Output the material below in full, exactly as it is.

[start DATA SUPPLIED]

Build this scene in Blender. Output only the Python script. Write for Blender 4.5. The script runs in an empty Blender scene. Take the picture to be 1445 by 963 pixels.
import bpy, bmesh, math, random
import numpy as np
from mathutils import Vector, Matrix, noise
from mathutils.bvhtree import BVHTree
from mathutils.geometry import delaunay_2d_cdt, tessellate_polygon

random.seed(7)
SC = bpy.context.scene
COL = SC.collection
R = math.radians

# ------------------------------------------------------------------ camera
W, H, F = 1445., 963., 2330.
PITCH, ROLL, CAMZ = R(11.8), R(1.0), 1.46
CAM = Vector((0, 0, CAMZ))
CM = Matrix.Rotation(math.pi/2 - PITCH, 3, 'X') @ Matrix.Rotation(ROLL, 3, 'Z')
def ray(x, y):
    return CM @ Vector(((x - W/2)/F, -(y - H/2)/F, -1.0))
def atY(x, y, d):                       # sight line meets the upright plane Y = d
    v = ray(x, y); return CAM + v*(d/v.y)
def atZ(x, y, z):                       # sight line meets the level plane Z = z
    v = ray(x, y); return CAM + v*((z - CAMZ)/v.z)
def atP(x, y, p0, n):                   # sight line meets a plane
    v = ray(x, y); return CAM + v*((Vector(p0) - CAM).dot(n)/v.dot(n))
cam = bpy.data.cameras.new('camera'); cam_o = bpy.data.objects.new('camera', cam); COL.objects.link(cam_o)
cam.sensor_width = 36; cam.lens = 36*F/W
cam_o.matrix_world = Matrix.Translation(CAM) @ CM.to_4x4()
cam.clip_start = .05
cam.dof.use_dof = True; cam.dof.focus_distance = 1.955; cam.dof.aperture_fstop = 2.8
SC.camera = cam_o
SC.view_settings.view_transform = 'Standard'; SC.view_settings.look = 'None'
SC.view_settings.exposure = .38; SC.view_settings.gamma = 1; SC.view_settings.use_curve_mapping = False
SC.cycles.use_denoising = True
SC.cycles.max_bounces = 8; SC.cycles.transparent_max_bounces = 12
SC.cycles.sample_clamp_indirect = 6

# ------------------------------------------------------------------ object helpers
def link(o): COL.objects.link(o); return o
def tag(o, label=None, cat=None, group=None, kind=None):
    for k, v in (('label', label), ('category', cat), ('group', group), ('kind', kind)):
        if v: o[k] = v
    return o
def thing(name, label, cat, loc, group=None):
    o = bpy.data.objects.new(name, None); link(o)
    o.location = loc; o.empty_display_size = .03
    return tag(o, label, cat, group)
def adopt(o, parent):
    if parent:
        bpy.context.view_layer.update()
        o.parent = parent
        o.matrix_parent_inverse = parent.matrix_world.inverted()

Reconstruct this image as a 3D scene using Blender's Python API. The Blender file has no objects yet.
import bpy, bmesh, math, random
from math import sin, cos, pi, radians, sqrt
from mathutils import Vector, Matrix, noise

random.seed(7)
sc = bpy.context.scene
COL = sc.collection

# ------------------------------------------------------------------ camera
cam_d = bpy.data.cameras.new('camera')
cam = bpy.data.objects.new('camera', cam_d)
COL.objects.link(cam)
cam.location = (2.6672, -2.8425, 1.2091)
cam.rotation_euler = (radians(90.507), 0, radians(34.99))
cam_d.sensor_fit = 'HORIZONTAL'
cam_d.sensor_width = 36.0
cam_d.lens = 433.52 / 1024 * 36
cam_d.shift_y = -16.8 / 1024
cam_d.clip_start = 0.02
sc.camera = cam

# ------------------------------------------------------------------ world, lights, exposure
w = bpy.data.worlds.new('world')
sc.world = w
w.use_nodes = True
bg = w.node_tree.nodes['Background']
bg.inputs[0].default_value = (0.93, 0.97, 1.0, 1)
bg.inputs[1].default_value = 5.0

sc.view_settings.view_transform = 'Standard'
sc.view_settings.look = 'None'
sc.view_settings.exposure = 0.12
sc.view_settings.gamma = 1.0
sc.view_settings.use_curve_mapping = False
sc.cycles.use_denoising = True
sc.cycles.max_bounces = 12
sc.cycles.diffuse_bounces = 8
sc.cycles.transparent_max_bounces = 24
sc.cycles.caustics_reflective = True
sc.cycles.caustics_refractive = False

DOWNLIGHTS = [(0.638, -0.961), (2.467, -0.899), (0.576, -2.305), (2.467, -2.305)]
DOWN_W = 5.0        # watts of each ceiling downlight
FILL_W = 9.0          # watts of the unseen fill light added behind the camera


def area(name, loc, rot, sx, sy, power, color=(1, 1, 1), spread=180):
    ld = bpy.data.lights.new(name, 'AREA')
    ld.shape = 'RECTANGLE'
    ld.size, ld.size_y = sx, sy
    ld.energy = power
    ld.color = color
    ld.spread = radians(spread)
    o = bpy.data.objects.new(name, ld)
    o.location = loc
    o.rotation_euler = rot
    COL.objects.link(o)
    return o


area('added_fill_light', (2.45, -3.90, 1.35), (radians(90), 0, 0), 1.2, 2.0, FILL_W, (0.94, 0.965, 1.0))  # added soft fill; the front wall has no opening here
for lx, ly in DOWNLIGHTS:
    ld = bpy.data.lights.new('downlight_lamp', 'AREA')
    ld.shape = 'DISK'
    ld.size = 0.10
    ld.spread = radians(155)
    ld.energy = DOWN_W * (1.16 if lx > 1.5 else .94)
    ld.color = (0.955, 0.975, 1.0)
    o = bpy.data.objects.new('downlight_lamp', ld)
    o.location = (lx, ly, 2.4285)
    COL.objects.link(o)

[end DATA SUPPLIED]

THE RESULT –
Build this scene in Blender. Output only the Python script. Write for Blender 4.5. The script runs in an empty Blender scene. Take the picture to be 1445 by 963 pixels.
import bpy, bmesh, math, random
import numpy as np
from mathutils import Vector, Matrix, noise
from mathutils.bvhtree import BVHTree
from mathutils.geometry import delaunay_2d_cdt, tessellate_polygon

random.seed(7)
SC = bpy.context.scene
COL = SC.collection
R = math.radians

# ------------------------------------------------------------------ camera
W, H, F = 1445., 963., 2330.
PITCH, ROLL, CAMZ = R(11.8), R(1.0), 1.46
CAM = Vector((0, 0, CAMZ))
CM = Matrix.Rotation(math.pi/2 - PITCH, 3, 'X') @ Matrix.Rotation(ROLL, 3, 'Z')
def ray(x, y):
    return CM @ Vector(((x - W/2)/F, -(y - H/2)/F, -1.0))
def atY(x, y, d):                       # sight line meets the upright plane Y = d
    v = ray(x, y); return CAM + v*(d/v.y)
def atZ(x, y, z):                       # sight line meets the level plane Z = z
    v = ray(x, y); return CAM + v*((z - CAMZ)/v.z)
def atP(x, y, p0, n):                   # sight line meets a plane
    v = ray(x, y); return CAM + v*((Vector(p0) - CAM).dot(n)/v.dot(n))
cam = bpy.data.cameras.new('camera'); cam_o = bpy.data.objects.new('camera', cam); COL.objects.link(cam_o)
cam.sensor_width = 36; cam.lens = 36*F/W
cam_o.matrix_world = Matrix.Translation(CAM) @ CM.to_4x4()
cam.clip_start = .05
cam.dof.use_dof = True; cam.dof.focus_distance = 1.955; cam.dof.aperture_fstop = 2.8
SC.camera = cam_o
SC.view_settings.view_transform = 'Standard'; SC.view_settings.look = 'None'
SC.view_settings.exposure = .38; SC.view_settings.gamma = 1; SC.view_settings.use_curve_mapping = False
SC.cycles.use_denoising = True
SC.cycles.max_bounces = 8; SC.cycles.transparent_max_bounces = 12
SC.cycles.sample_clamp_indirect = 6

# ------------------------------------------------------------------ object helpers
def link(o): COL.objects.link(o); return o
def tag(o, label=None, cat=None, group=None, kind=None):
    for k, v in (('label', label), ('category', cat), ('group', group), ('kind', kind)):
        if v: o[k] = v
    return o
def thing(name, label, cat, loc, group=None):
    o = bpy.data.objects.new(name, None); link(o)
    o.location = loc; o.empty_display_size = .03
    return tag(o, label, cat, group)
def adopt(o, parent):
    if parent:
        bpy.context.view_layer.update()
        o.parent = parent
        o.matrix_parent_inverse = parent.matrix_world.inverted()

Reconstruct this image as a 3D scene using Blender's Python API. The Blender file has no objects yet.
import bpy, bmesh, math, random
from math import sin, cos, pi, radians, sqrt
from mathutils import Vector, Matrix, noise

random.seed(7)
sc = bpy.context.scene
COL = sc.collection

# ------------------------------------------------------------------ camera
cam_d = bpy.data.cameras.new('camera')
cam = bpy.data.objects.new('camera', cam_d)
COL.objects.link(cam)
cam.location = (2.6672, -2.8425, 1.2091)
cam.rotation_euler = (radians(90.507), 0, radians(34.99))
cam_d.sensor_fit = 'HORIZONTAL'
cam_d.sensor_width = 36.0
cam_d.lens = 433.52 / 1024 * 36
cam_d.shift_y = -16.8 / 1024
cam_d.clip_start = 0.02
sc.camera = cam

# ------------------------------------------------------------------ world, lights, exposure
w = bpy.data.worlds.new('world')
sc.world = w
w.use_nodes = True
bg = w.node_tree.nodes['Background']
bg.inputs[0].default_value = (0.93, 0.97, 1.0, 1)
bg.inputs[1].default_value = 5.0

sc.view_settings.view_transform = 'Standard'
sc.view_settings.look = 'None'
sc.view_settings.exposure = 0.12
sc.view_settings.gamma = 1.0
sc.view_settings.use_curve_mapping = False
sc.cycles.use_denoising = True
sc.cycles.max_bounces = 12
sc.cycles.diffuse_bounces = 8
sc.cycles.transparent_max_bounces = 24
sc.cycles.caustics_reflective = True
sc.cycles.caustics_refractive = False

DOWNLIGHTS = [(0.638, -0.961), (2.467, -0.899), (0.576, -2.305), (2.467, -2.305)]
DOWN_W = 5.0        # watts of each ceiling downlight
FILL_W = 9.0          # watts of the unseen fill light added behind the camera


def area(name, loc, rot, sx, sy, power, color=(1, 1, 1), spread=180):
    ld = bpy.data.lights.new(name, 'AREA')
    ld.shape = 'RECTANGLE'
    ld.size, ld.size_y = sx, sy
    ld.energy = power
    ld.color = color
    ld.spread = radians(spread)
    o = bpy.data.objects.new(name, ld)
    o.location = loc
    o.rotation_euler = rot
    COL.objects.link(o)
    return o


area('added_fill_light', (2.45, -3.90, 1.35), (radians(90), 0, 0), 1.2, 2.0, FILL_W, (0.94, 0.965, 1.0))  # added soft fill; the front wall has no opening here
for lx, ly in DOWNLIGHTS:
    ld = bpy.data.lights.new('downlight_lamp', 'AREA')
    ld.shape = 'DISK'
    ld.size = 0.10
    ld.spread = radians(155)
    ld.energy = DOWN_W * (1.16 if lx > 1.5 else .94)
    ld.color = (0.955, 0.975, 1.0)
    o = bpy.data.objects.new('downlight_lamp', ld)
    o.location = (lx, ly, 2.4285)
    COL.objects.link(o)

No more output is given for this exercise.